■ Aim: Reproduce nothing but the lines from the start of the material through the line that includes "scene.camera = cam", both ends included, and omit every picture.

■ Collected material:
+++

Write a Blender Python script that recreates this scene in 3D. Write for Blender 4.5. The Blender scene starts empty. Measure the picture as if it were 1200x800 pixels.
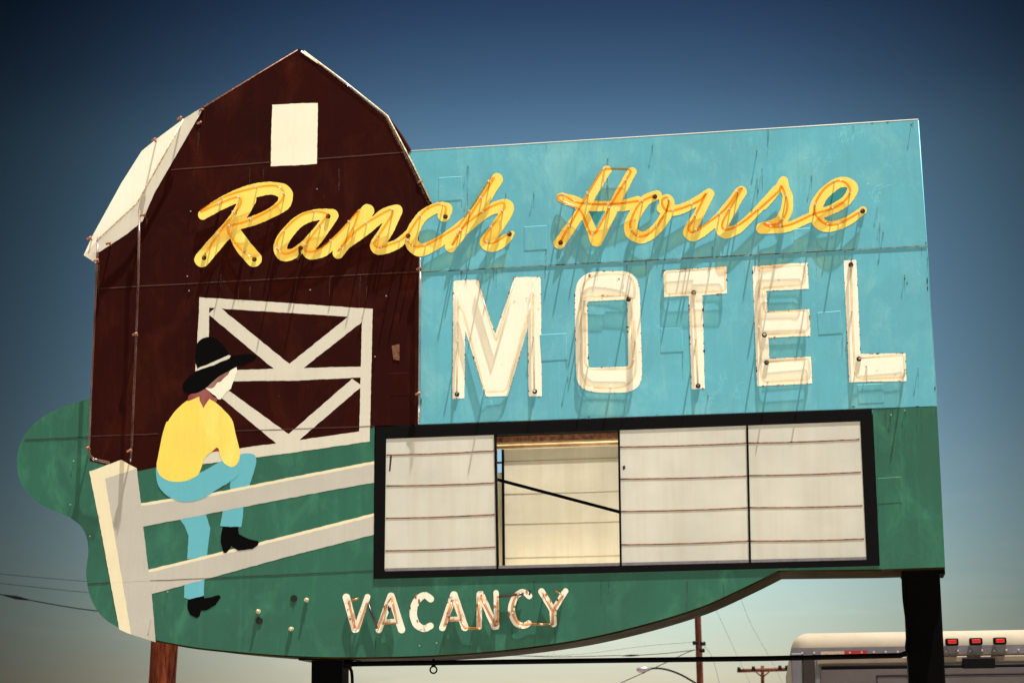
import bpy, bmesh, math, random
import numpy as np
from mathutils import Vector, Matrix
random.seed(7)
scene = bpy.context.scene
COL = scene.collection
R = math.radians

# ------------------------------------------------------------------ camera
F = 2370.0                       # focal length in photograph pixels (1200 x 800)
PITCH, ROLL, YAW, DIST, EYE = math.atan(.21), .009, R(9.3), 12.5, 1.75
fw = Vector((0, math.cos(PITCH), math.sin(PITCH)))
up0 = Vector((0, -math.sin(PITCH), math.cos(PITCH)))
rt0 = Vector((1, 0, 0))
cr = rt0*math.cos(ROLL) - up0*math.sin(ROLL)
cu = rt0*math.sin(ROLL) + up0*math.cos(ROLL)
cam_loc = Vector((0, 0, EYE))
cam_d = bpy.data.cameras.new('camera'); cam = bpy.data.objects.new('camera', cam_d); COL.objects.link(cam)
m = Matrix((cr, cu, -fw)).transposed().to_4x4(); m.translation = cam_loc
cam.matrix_world = m
cam_d.sensor_width = 36; cam_d.lens = F*36/1200; cam_d.clip_end = 5000; cam_d.clip_start = .1
cam_d.dof.use_dof = True; cam_d.dof.focus_distance = 12.5; cam_d.dof.aperture_fstop = 7.1
scene.camera = cam

def ray(px, py):
    return fw + cr*((px-600)/F) + cu*((400-py)/F)

class Plane:
    """a vertical plane standing in the world; gives local (x, z) of a sighted point, d metres in front of it"""
    def __init__(s, origin, yaw):
        s.o = Vector((origin.x, origin.y, 0)); s.yaw = yaw
        s.ex = Vector((math.cos(yaw), -math.sin(yaw), 0)); s.n = Vector((-math.sin(yaw), -math.cos(yaw), 0))
    def __call__(s, p, d=0.0):
        r = ray(*p)
        t = ((s.o + s.n*d) - cam_loc).dot(s.n)/r.dot(s.n)
        q = cam_loc + r*t - s.o
        return (q.dot(s.ex), q.z)
SIGN = Plane(cam_loc + fw*DIST, YAW)
def along(px, py, y):            # world point sighted at depth y
    r = ray(px, py); return cam_loc + r*(y/r.y)

# ------------------------------------------------------------------ naming helpers
def tag(o, label=None, cat=None, group=None, kind=None):
    if label: o['label'] = label
    if cat: o['category'] = cat
    if group: o['group'] = group
    if kind: o['kind'] = kind
    return o
def empty(name, loc, rz=0):
    o = bpy.data.objects.new(name, None); COL.objects.link(o); o.location = loc; o.rotation_euler = (0, 0, rz)
    o.empty_display_size = .3
    return o
def link(name, bm, mats, parent=None, smooth=False, loc=None):
    me = bpy.data.meshes.new(name); bm.normal_update(); bm.to_mesh(me); bm.free()
    for mt in (mats if isinstance(mats, (list, tuple)) else [mats]): me.materials.append(mt)
    if smooth:
        for p in me.polygons: p.use_smooth = True
    o = bpy.data.objects.new(name, me); COL.objects.link(o)
    if parent: o.parent = parent
    if loc is not None: o.location = loc
    return o

# ------------------------------------------------------------------ materials
def new_mat(name):
    mt = bpy.data.materials.new(name); mt.use_nodes = True
    return mt, mt.node_tree.nodes, mt.node_tree.links, mt.node_tree.nodes['Principled BSDF']
def mixcol(N, L, fac, a, b, blend='MIX'):
    n = N.new('ShaderNodeMix'); n.data_type = 'RGBA'; n.blend_type = blend
    for sock, v in ((n.inputs['Factor'], fac), (n.inputs['A'], a), (n.inputs['B'], b)):
        if hasattr(v, 'is_output'): L.new(v, sock)
        else: sock.default_value = v if not isinstance(v, tuple) else (*v[:3], 1)
    return n.outputs['Result']
def noise(N, L, vec, scale, detail=4, rough=.55, dist=0):
    n = N.new('ShaderNodeTexNoise'); n.inputs['Scale'].default_value = scale
    n.inputs['Detail'].default_value = detail; n.inputs['Roughness'].default_value = rough
    n.inputs['Distortion'].default_value = dist
    L.new(vec, n.inputs['Vector']); return n.outputs['Fac']
def ramp(N, L, fac, a, b, va=0., vb=1.):
    n = N.new('ShaderNodeMapRange'); n.inputs['From Min'].default_value = a; n.inputs['From Max'].default_value = b
    n.inputs['To Min'].default_value = va; n.inputs['To Max'].default_value = vb
    L.new(fac, n.inputs['Value']); return n.outputs['Result']
def scaled(N, L, vec, s):
    n = N.new('ShaderNodeMapping'); n.inputs['Scale'].default_value = s; L.new(vec, n.inputs['Vector']); return n.outputs['Vector']
def mul(N, L, a, b):
    n = N.new('ShaderNodeMath'); n.operation = 'MULTIPLY'
    for s, v in ((n.inputs[0], a), (n.inputs[1], b)):
        if hasattr(v, 'is_output'): L.new(v, s)
        else: s.default_value = v
    return n.outputs[0]

def paint(name, col, dark=.8, rough=.45, streak=.25, chip=0., chipcol=(.12, .035, .012), mott=None, bump=.12, spec=.35, warm=None, buckle=1.0, scratch=0.):
    """weathered sign-writer's enamel: mottling, rain streaks, chips down to rust, brush bump"""
    mt, N, L, B = new_mat(name)
    g = N.new('ShaderNodeTexCoord').outputs['Object']
    big = noise(N, L, g, 1.3, 5, .6)
    c = mixcol(N, L, ramp(N, L, big, .35, .68), tuple(x*dark for x in col), col)
    if mott:
        m2 = noise(N, L, scaled(N, L, g, (2.2, 1, 1.1)), 2.1, 6, .68, .6)
        c = mixcol(N, L, ramp(N, L, m2, .50, .74), c, mott)
    st = noise(N, L, scaled(N, L, g, (26, 1, .9)), 1.0, 5, .6)
    c = mixcol(N, L, ramp(N, L, st, .52, .78, 0, streak), c, tuple(x*.55 for x in col))
    st2 = noise(N, L, scaled(N, L, g, (17, 1, .7)), 1.3, 4, .6, .3)
    c = mixcol(N, L, ramp(N, L, st2, .58, .8, 0, streak*.9), c, warm or tuple(min(.9, x*1.35+.02) for x in col))
    br_ = noise(N, L, scaled(N, L, g, (42, 1, 4)), 1.0, 4, .6, .8)
    c = mixcol(N, L, ramp(N, L, br_, .30, .70, 0, .20), c, tuple(x*.74 for x in col))
    fine = noise(N, L, g, 70, 4, .7)
    c = mixcol(N, L, ramp(N, L, fine, .3, .75, 0, .22), c, tuple(x*.7 for x in col))
    if chip:
        ch = noise(N, L, g, 13, 8, .72)
        region = noise(N, L, g, 2.7, 3, .5)
        f = mul(N, L, ramp(N, L, ch, .70-chip*.14, .73-chip*.14), ramp(N, L, region, .45, .6))
        c = mixcol(N, L, f, c, chipcol)
    if scratch:
        sn = noise(N, L, scaled(N, L, g, (7, 1, 4.5)), 1.0, 7, .62, 1.2)
        ab_ = N.new('ShaderNodeMath'); ab_.operation = 'ABSOLUTE'
        sb = N.new('ShaderNodeMath'); sb.operation = 'SUBTRACT'; L.new(sn, sb.inputs[0]); sb.inputs[1].default_value = .5; L.new(sb.outputs[0], ab_.inputs[0])
        reg = noise(N, L, g, 3.6, 4, .6)
        c = mixcol(N, L, mul(N, L, ramp(N, L, ab_.outputs[0], .002, .009, scratch, 0), ramp(N, L, reg, .52, .66)), c, tuple(min(.85, x*1.5+.2*max(col)) for x in col))
        sp_ = noise(N, L, g, 46, 3, .5)
        c = mixcol(N, L, mul(N, L, ramp(N, L, sp_, .70, .73), ramp(N, L, reg, .42, .6, 0, .7)), c, chipcol)
        wash = noise(N, L, scaled(N, L, g, (1.1, 1, .5)), 1.7, 6, .7, .8)
        c = mixcol(N, L, ramp(N, L, wash, .40, .60, 0, .42), c, tuple(x*.70 for x in col))
        chalk = noise(N, L, scaled(N, L, g, (3.2, 1, 2.0)), 2.6, 8, .78, .4)
        c = mixcol(N, L, ramp(N, L, chalk, .55, .75, 0, .22), c, tuple(min(.85, x*1.25+.05*max(col)) for x in col))
    L.new(c, B.inputs['Base Color'])
    B.inputs['Roughness'].default_value = rough; B.inputs['Specular IOR Level'].default_value = spec
    rr = ramp(N, L, big, .3, .7, rough+.12, rough-.08); L.new(rr, B.inputs['Roughness'])
    bp = N.new('ShaderNodeBump'); bp.inputs['Strength'].default_value = bump; bp.inputs['Distance'].default_value = .002
    fb = noise(N, L, scaled(N, L, g, (60, 1, 25)), 1.0, 4, .6)
    L.new(fb, bp.inputs['Height'])
    b2 = N.new('ShaderNodeBump'); b2.inputs['Strength'].default_value = min(1, .22*buckle); b2.inputs['Distance'].default_value = .012
    L.new(noise(N, L, scaled(N, L, g, (1.7, 1, 2.3)), 1.0, 2, .45), b2.inputs['Height']); L.new(bp.outputs['Normal'], b2.inputs['Normal'])
    L.new(b2.outputs['Normal'], B.inputs['Normal'])
    return mt
def plain(name, col, rough=.5, metal=0., spec=.4, var=.25, scale=9, coat=0., second=None):
    mt, N, L, B = new_mat(name)
    g = N.new('ShaderNodeTexCoord').outputs['Object']
    n = noise(N, L, g, scale, 6, .65)
    c = mixcol(N, L, ramp(N, L, n, .35, .7), tuple(x*(1-var) for x in col), second or col)
    L.new(c, B.inputs['Base Color'])
    L.new(ramp(N, L, n, .3, .7, min(1, rough+.1), max(.03, rough-.08)), B.inputs['Roughness'])
    B.inputs['Metallic'].default_value = metal; B.inputs['Specular IOR Level'].default_value = spec
    B.inputs['Coat Weight'].default_value = coat
    return mt

M = {}
M['blue'] = paint('turquoise enamel', (.120, .435, .535), .82, .42, .26, .12, mott=(.21, .51, .53), chipcol=(.5, .6, .55), bump=.22, spec=.35, scratch=.5, buckle=1.7)
M['bluedark'] = paint('old teal enamel', (.03, .25, .26), .85, .45, .1, 0)
M['green'] = paint('green enamel', (.023, .132, .082), .6, .42, .5, .08, mott=(.046, .21, .125), chipcol=(.12, .2, .12), bump=.2, scratch=.35, buckle=1.5)
M['barn'] = paint('dark barn red enamel', (.030, .0042, .0026), .5, .5, .3, .06, mott=(.054, .0100, .0048), chipcol=(.12, .03, .01), bump=.2, spec=.04, warm=(.06, .012, .006), scratch=.3, buckle=1.6)
M['cream'] = paint('cream enamel', (.86, .81, .63), .9, .5, .14, .05, chipcol=(.45, .3, .16))
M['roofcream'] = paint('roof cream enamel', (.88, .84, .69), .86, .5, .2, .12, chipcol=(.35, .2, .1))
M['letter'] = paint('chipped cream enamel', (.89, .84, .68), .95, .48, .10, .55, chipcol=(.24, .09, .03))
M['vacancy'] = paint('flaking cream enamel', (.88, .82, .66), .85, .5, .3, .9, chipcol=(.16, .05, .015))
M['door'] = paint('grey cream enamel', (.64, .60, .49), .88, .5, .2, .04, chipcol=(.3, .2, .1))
M['yellow'] = paint('yellow enamel', (.90, .69, .13), .95, .45, .12, .05, mott=(.90, .72, .22), chipcol=(.45, .2, .02))
M['shirt'] = paint('yellow shirt enamel', (.83, .64, .10), .9, .5, .14, 0, mott=(.85, .70, .18))
M['jeans'] = paint('light blue enamel', (.115, .42, .50), .9, .5, .14, 0)
M['tan'] = paint('tan enamel', (.50, .475, .41), .84, .5, .16, .04, chipcol=(.6, .55, .4))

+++

■ Correct response:
Write a Blender Python script that recreates this scene in 3D. Write for Blender 4.5. The Blender scene starts empty. Measure the picture as if it were 1200x800 pixels.
import bpy, bmesh, math, random
import numpy as np
from mathutils import Vector, Matrix
random.seed(7)
scene = bpy.context.scene
COL = scene.collection
R = math.radians

# ------------------------------------------------------------------ camera
F = 2370.0                       # focal length in photograph pixels (1200 x 800)
PITCH, ROLL, YAW, DIST, EYE = math.atan(.21), .009, R(9.3), 12.5, 1.75
fw = Vector((0, math.cos(PITCH), math.sin(PITCH)))
up0 = Vector((0, -math.sin(PITCH), math.cos(PITCH)))
rt0 = Vector((1, 0, 0))
cr = rt0*math.cos(ROLL) - up0*math.sin(ROLL)
cu = rt0*math.sin(ROLL) + up0*math.cos(ROLL)
cam_loc = Vector((0, 0, EYE))
cam_d = bpy.data.cameras.new('camera'); cam = bpy.data.objects.new('camera', cam_d); COL.objects.link(cam)
m = Matrix((cr, cu, -fw)).transposed().to_4x4(); m.translation = cam_loc
cam.matrix_world = m
cam_d.sensor_width = 36; cam_d.lens = F*36/1200; cam_d.clip_end = 5000; cam_d.clip_start = .1
cam_d.dof.use_dof = True; cam_d.dof.focus_distance = 12.5; cam_d.dof.aperture_fstop = 7.1
scene.camera = cam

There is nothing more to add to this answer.